Of all the work I did with the province of Chungnam, I think the response to the oil spill was the most meaningful. I visited the headquarters for the clean up site, helped clean the tar on the beach and spoke with both residents and members of the local government team in charge. It was an opportunity to help coordinate the international response. But it was my visits to local elementary schools that made the deepest impression on me. Here were these children struggling to understand how their parents suddenly no longer had work as fishermen. They were gripped by an invisible threat hovered over their communities. The teachers were quite frank about the psychological stress.
I worked with several people at the local level to make up this proposal for an international children’s festival that would bring new hope to the children. Here are versions in Korean, English and Japanese. Ultimately, there was just too much sensitivity about the oil spill and we could not actually hold it, but there were several figures in local government who did their best at the time.
“The Delicate Little World of Taean”
A Festival for Children of Art & Music Celebrating the Environment
July, 2008
[proposal]
Emanuel Pastreich
A thick oozing sheet has coated the pristine coast of Taean in Korea since December of 2007, transforming once spotless beaches into a black crust lining a sea of death.

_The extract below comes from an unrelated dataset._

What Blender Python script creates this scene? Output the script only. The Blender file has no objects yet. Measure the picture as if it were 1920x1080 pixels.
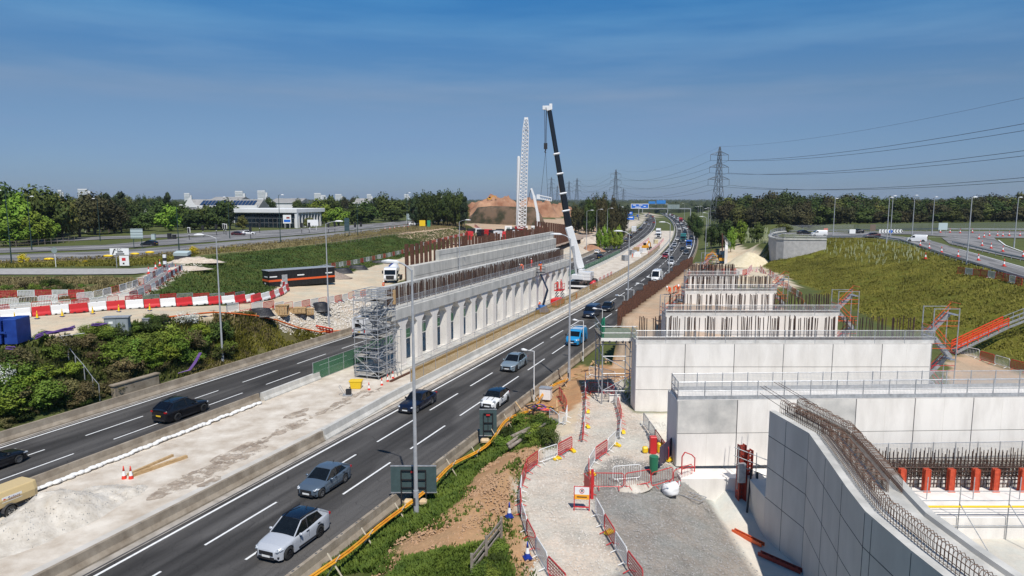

As the shock of Korea’s worst oil spill sinks in, we are forced to think about the terrible consequences of our dependence on oilnot only for the fishermen of Taean, but for the entire world.
We think about such matters most of all when we watch our children. After all, the implications of oil, from creeping pollution to climate change, gather like dark clouds on the horizon, dark clouds that we are fearful to speak of with our young ones.
The only way forward is to create a sustainable world.
To do that, we must change culture itself, and we can only achieve that goal if we first turn to our children and offer them a vision of how the world could be.